Que dire aux confrères opposés à cette évolution ou qui s’en inquiètent ?
Nos confrères doivent entendre que notre profession évolue, notre environnement aussi, et qu’il est toujours préférable d’être proactif que de subir. Les craintes sont celles de l’apparition d’un corps d’infirmières vétérinaires libérales, ou d’une liste d’actes trop large et d’un impact sur le revenu des vétérinaires. La préoccupation des organisations professionnelles qui travaillent sur ce sujet est d’encadrer la délégation de soins pour éviter ces dérives. D’ailleurs, sur le plan économique, les revenus des vétérinaires des pays où la délégation d’actes est en place n’en ont pas souffert.


1 Auxiliaire spécialisé vétérinaire.

L’AVIS DE  PIERRE-FRANÇOIS ISARD 

« J’AIMERAIS QUE NOTRE SYNDICAT FASSE PARTIE DE LA RÉFLEXION NATIONALE EN COURS »
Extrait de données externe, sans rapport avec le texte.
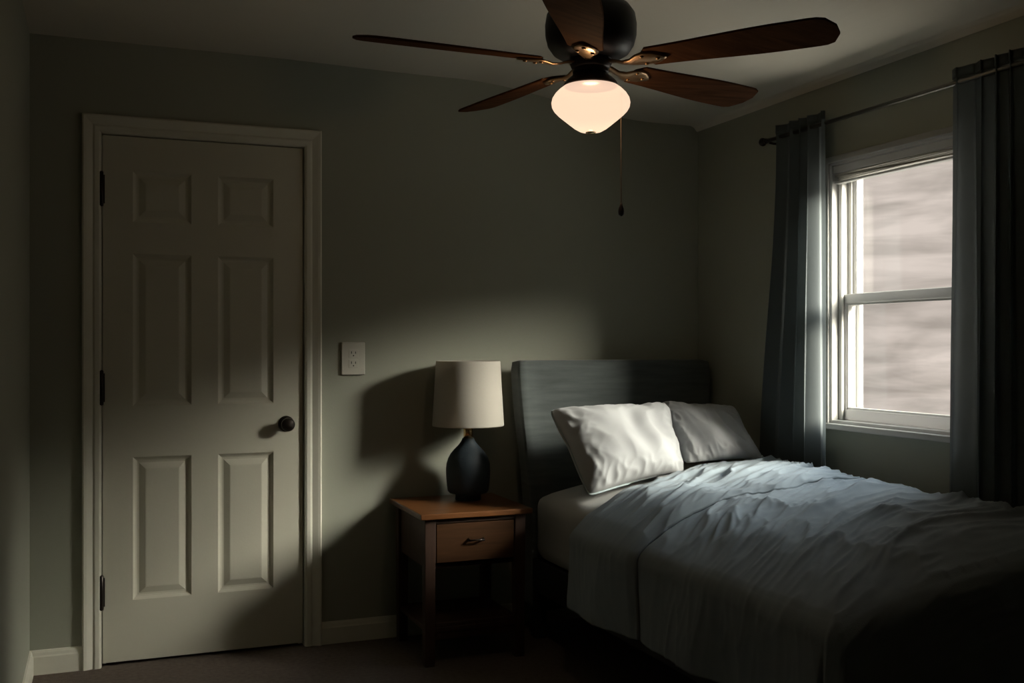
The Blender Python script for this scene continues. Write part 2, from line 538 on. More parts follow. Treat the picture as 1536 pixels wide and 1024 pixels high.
# raised mini blind stacked at the top of the window
bl = thing('window_blind', 'pale venetian blind raised into a thin stack at the window top', 'blind', (XR + 0.02, 2.87, WZ1 - 0.016))
obj('headrail', B((XR + 0.002, WY0 + 0.018, WZ1 - 0.046), (XR + 0.034, WY1 - 0.018, WZ1 - 0.018), 0.002), WHITE, bl)
for k in range(6):
    z = WZ1 - 0.050 - k * 0.0042
    bm = bmesh.new()
    def sl(u, v, z=z, k=k):
        y = WY0 + 0.024 + u * (WY1 - WY0 - 0.048)
        return (XR + 0.004 + v * 0.026, y, z + 0.0035 * math.sin(PI * v) + 0.0016 * math.sin(9 * y + k * 1.3) - 0.001)
    grid(bm, sl, 30, 4)
    solid(obj('slat', bm, BLIND, bl, True), 0.0012)
obj('bottom_rail', B((XR + 0.004, WY0 + 0.022, WZ1 - 0.086), (XR + 0.030, WY1 - 0.022, WZ1 - 0.077), 0.002), WHITE, bl)

# ------------------------------------------------------------------ curtain rod and curtains
RX, RZ = 2.575, 2.082
rod = thing('curtain_rod', 'thin grey curtain rod with ball ends above the window', 'curtain rod', (RX, 2.85, RZ))
obj('pole', tube(bmesh.new(), [(RX, 2.02, RZ), (RX, 3.625, RZ)], 0.008, 16), CHROME, rod, True)
for y, s in ((3.625, 1), (2.02, -1)):
    bm = bmesh.new()
    lathe(bm, [(0.0, 0.0), (0.010, 0.0), (0.010, 0.008 * s), (0.006, 0.012 * s), (0.014, 0.018 * s), (0.018, 0.028 * s), (0.014, 0.038 * s), (0.0, 0.045 * s)], (RX, y, RZ), 20, 'y')
    obj('finial', bm, BRONZE, rod, True)
for y in (3.605, 2.04):
    bm = bmesh.new()
    box(bm, (XR - 0.006, y - 0.011, RZ - 0.03), (XR, y + 0.011, RZ + 0.03), 0.002)
    tube(bm, [(XR - 0.004, y, RZ - 0.012), (RX + 0.02, y, RZ - 0.014), (RX, y, RZ - 0.011)], 0.005, 10)
    obj('bracket', bm, BRONZE, rod, True)

def curtain(y_top, y_bot, folds, amp, seed, label, ztop=2.128, zbot=0.04):
    yc = (y_top[0] + y_top[1]) / 2
    c = thing('curtain', label, 'curtain', (RX, yc, zbot), group='slate curtains on the window rod')
    def fn(u, v):
        z = zbot + (ztop - zbot) * v
        w = sm(0.02, 0.75, (ztop - z) / (ztop - zbot))
        y0 = y_top[0] * (1 - w) + y_bot[0] * w
        y1 = y_top[1] * (1 - w) + y_bot[1] * w
        # uneven folds
        ph = u + 0.035 * math.sin(2 * PI * u * 1.7 + seed) + 0.012 * math.sin(5 * u + 1.3 * z + seed)
        a = amp * (0.62 + 0.38 * w) * (0.75 + 0.35 * noise.noise(Vector((u * 5, z * 0.5, seed))))
        x = RX + 0.002 + a * math.sin(2 * PI * folds * ph + seed) + 0.25 * a * math.sin(4 * PI * folds * ph + 1.1)
        x += 0.004 * noise.noise(Vector((u * 9, z * 1.6, seed + 3)))
        y = y0 + (y1 - y0) * (u + 0.018 * math.sin(4 * PI * folds * ph + seed * 2) )
        return (min(x, XR - 0.034), y, z)
    bm = bmesh.new()
    grid(bm, fn, 46 * folds // 2, 44)
    obj('panel', bm, CURT, c, True)
    # stitched heading band along the top
    bm = bmesh.new()
    def hd(u, v):
        p = Vector(fn(u, 1.0 - (0.032 / (ztop - zbot)) * (1 - v)))
        p.x -= 0.0028
        return p
    grid(bm, hd, 46 * folds // 2, 3)
    solid(obj('heading', bm, CURT, c, True), 0.002, 0)
    return c
curtain((3.575, 3.240), (3.700, 3.215), 5, 0.026, 0.4, 'slate curtain at the left of the window, beside the pillows')
curtain((2.612, 2.08), (2.628, 2.05), 7, 0.027, 2.2, 'slate curtain at the right of the window, by the right edge')

# ------------------------------------------------------------------ ceiling fan
FX, FY = 1.229, 2.525
fan = thing('ceiling_fan', 'dark ceiling fan with brown wooden blades and one lit globe', 'ceiling fan', (FX, FY, 2.389))
fc = (FX, FY, 0)
obj('canopy', lathe(bmesh.new(), [(0.0, 2.392), (0.068, 2.392), (0.072, 2.375), (0.060, 2.345), (0.030, 2.325), (0.016, 2.315), (0.0, 2.314)], fc), BLACKM, fan, True)
obj('downrod', lathe(bmesh.new(), [(0.0125, 2.33), (0.0125, 2.14)], fc, 20), BLACKM, fan, True)
obj('motor_housing', lathe(bmesh.new(), [(0.0, 2.163), (0.030, 2.163), (0.036, 2.156), (0.075, 2.153), (0.105, 2.142), (0.119, 2.122), (0.1235, 2.095), (0.1225, 2.066), (0.116, 2.040),
    (0.102, 2.020), (0.082, 2.008), (0.060, 2.003), (0.0, 2.003)], fc, 64), BLACKM, fan, True)
obj('flywheel', lathe(bmesh.new(), [(0.0, 2.004), (0.056, 2.004), (0.058, 1.996), (0.052, 1.980), (0.048, 1.976), (0.0, 1.976)], fc, 48), BRONZE, fan, True)
obj('switch_housing', lathe(bmesh.new(), [(0.0, 1.978), (0.046, 1.978), (0.049, 1.972), (0.049, 1.962), (0.045, 1.964), (0.050, 1.959), (0.058, 1.953), (0.068, 1.943), (0.073, 1.935), (0.071, 1.930), (0.0, 1.930)], fc, 48), BRONZE, fan, True)
gl = obj('light_globe', lathe(bmesh.new(), [(0.0, 1.932), (0.066, 1.932), (0.074, 1.929), (0.085, 1.921), (0.096, 1.910), (0.1035, 1.898), (0.1062, 1.886), (0.1045, 1.875), (0.099, 1.865), (0.089, 1.8545), (0.074, 1.842),
    (0.058, 1.829), (0.044, 1.818), (0.030, 1.810), (0.018, 1.807), (0.0, 1.8065)], fc, 64), GLOBEM, fan, True)
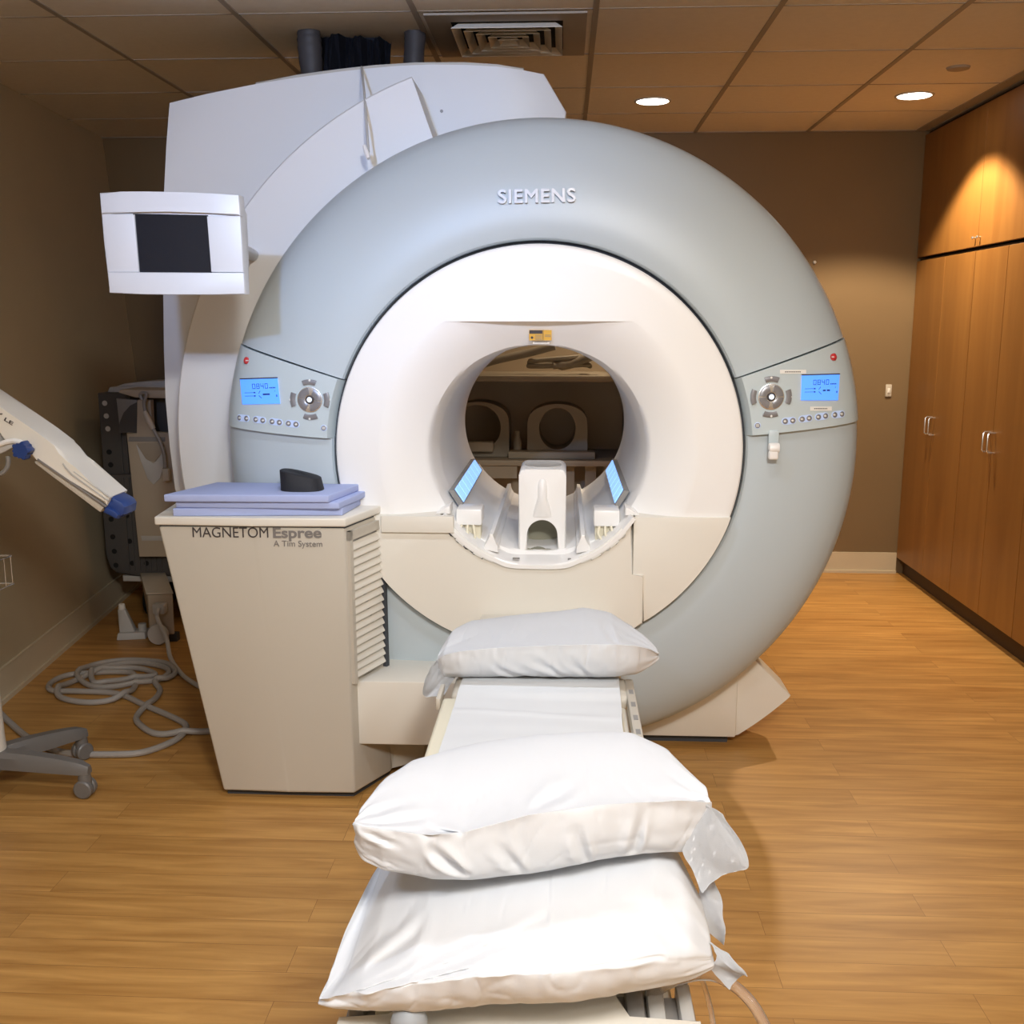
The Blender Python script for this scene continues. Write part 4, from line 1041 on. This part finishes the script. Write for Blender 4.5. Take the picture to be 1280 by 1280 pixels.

Je suis cogérant du CHV Saint Martin, en Haute-Savoie. Nous sommes deux spécialistes en ophtalmologie. Nous opérons tous les jours, en effectuant nous-mêmes nos poses de cathéters et nos intubations. Pourquoi ? Parce que dans un État de droit, il y a des règles à respecter. Néanmoins, je suis naturellement favorable à une future délégation de certains actes vétérinaires aux auxiliaires spécialisés vétérinaires (ASV), à condition que la profession élabore des textes très précis. Par exemple, si l’on décide qu’un ASV sera autorisé à poser un cathéter sous l’autorité du vétérinaire employeur, qu’est-ce que cela veut réellement dire ? Où devra-t-il être présent ? Juste à ses côtés ou pourra-t-il être en train de travailler au même moment dans un autre bloc opératoire ? Donc, oui à l’évolution vers des ASV-infirmières, mais à condition de bien délimiter les champs d’action et de préciser quelle sera la responsabilité civile du vétérinaire. De plus, si les textes ne sont pas assez clairs, il y aura toujours des professionnels qui voudront aller au-delà de ce qui a réellement été accordé… De même, il serait à mes yeux nécessaire de créer des ASV échelon 6, qui seront formés à des actes dûment déterminés. Cela afin de garantir toutes ses chances de vie à l’animal à soigner. Pour conclure, je souhaiterais donc que notre syndicat soit, lui aussi, officiellement invité à prendre part à la réflexion nationale en cours.